Get over your FOMO syndrome

Your ‘Fear Of Missing Out’ will cloud your thinking if you are looking to time the market. You must invest regularly

Published: 12th October 2020 10:01 AM  |   Last Updated: 12th October 2020 10:01 AM   |  A+A-

Investment, foresight, markets, strategy

For representational purposes (Express Illustrations/​ tapas ranjan ​)

Express News Service

Investing is all about seizing the right moment. To get to that point is no mean achievement. A lot of things have to happen before that. By the time you reach a stage where you can invest, you have 
successfully managed to save money. You have managed to curb your spending habits. There are a lot of small victories that you have already achieved. In the investment world, it is a new beginning. You consult your financial advisor and those in the know. You talk to people who have done investing for years. The idea is to find out the right investment strategy. 

Financial markets move in cycles. Stock markets are even more volatile. They move in tandem with the profits of businesses. However, the path equity assets take is volatile. When share prices are at a record high, many new investors enter equity markets. Between March to October 2020, benchmark indices like the NSE Nifty and S&P BSE Sensex have had a roller coaster. A dramatic crash in March was followed by a slow climb up. These indices are now almost at a level where they were before the lockdown. Many of you are new to equity markets.

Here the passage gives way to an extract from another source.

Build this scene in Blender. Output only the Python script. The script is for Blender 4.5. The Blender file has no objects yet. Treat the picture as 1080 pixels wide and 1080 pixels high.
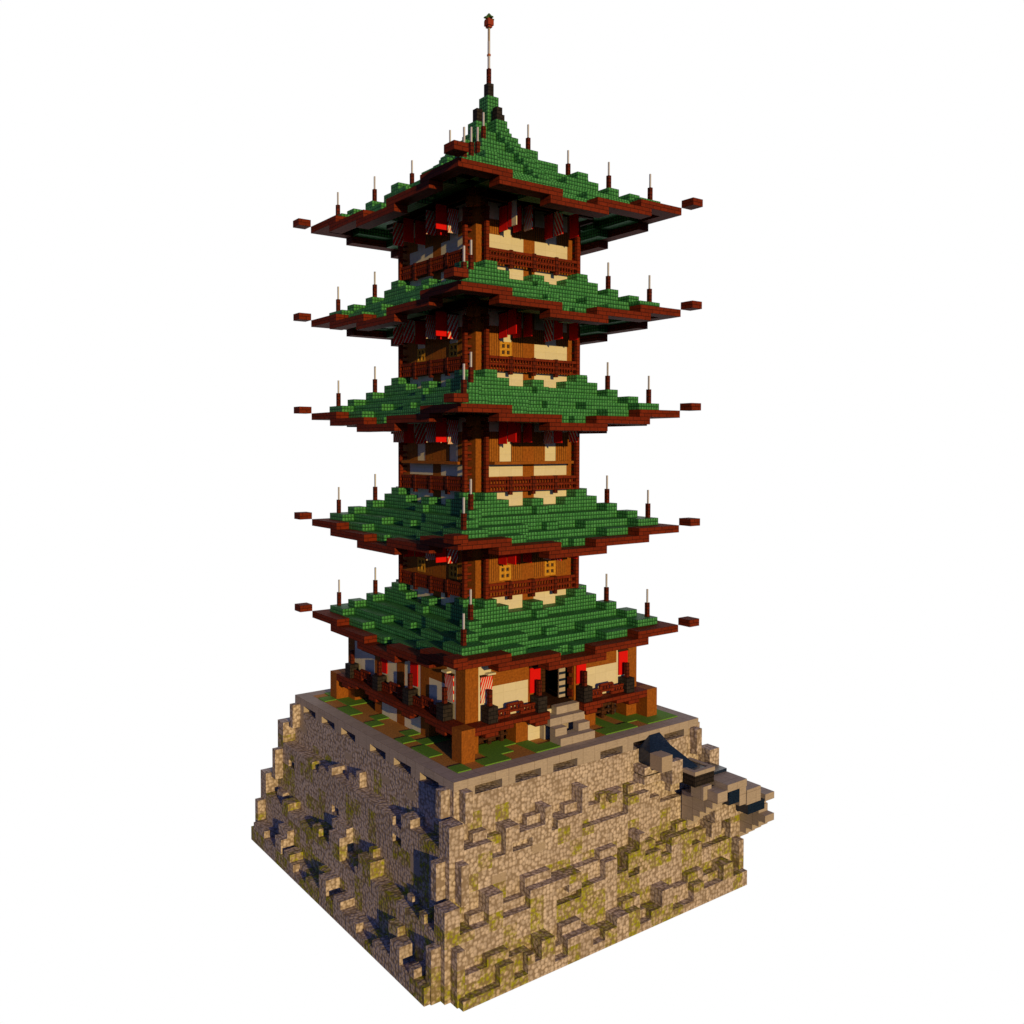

You have jumped at the idea of buying at a low price when share prices fell. A lot of you also did not want to miss out. When it appears that everyone around you is making money in the stock market, you do not want to miss out on the action. Your colleagues, friends, relatives discuss stocks that made them rich or helped them create wealth attracts a lot of attention. You want to have a slice of the good fortune too. The fear of missing out or FOMO is now a research topic. If you search online, you will find papers written by psychologists and researchers.

The proliferation of social media means people can announce their wins in financial matters or personal life. A lot of that feeling of missing out comes from social media.Be that as it may, you need to focus on your goals. Any deviation from them just because you are getting a FOMO syndrome due to short-term considerations would hurt your path to financial security. To get rid of that feeling, you need to stay on the path of regular investing. If you are investing every month, you will benefit from the market cycles. Your fear of missing out will cloud your thinking if you are looking to time the market.

Market timing is to know when the share price of a stock is appropriate for buying and selling. As an individual, it is not easy to figure that out. You do not have the information you need to arrive at such a decision. You need resources to get that information. The best option is to stay put in your systematic investment plans. Professional fund managers managing your money can figure that out for you if you regularly invest through mutual funds. You can also pick eight or ten stocks that are market leaders in their respective sectors and put money in them every month.

Or you can put your money in the Nifty or Sensex exchange-traded funds. It is easier for you to do that if you are a non-finance person and do not follow market trends every day. If you are financially aware or in the company of people who are more knowledgeable than you are, you need to tread with caution. Buying anything just because someone else says may or may not work in your favour. The primary reason for that is the difference in financial goals.

Your investments must be in line with your financial goals. You must not deviate from that even if you come across a ‘hot tip’. The other way is to create a risky asset corpus. After securing regular investments for your financial goals, you can set aside some money to act on market information that you think could help. However, you should be willing to lose that money if markets do not move in the direction you want them to.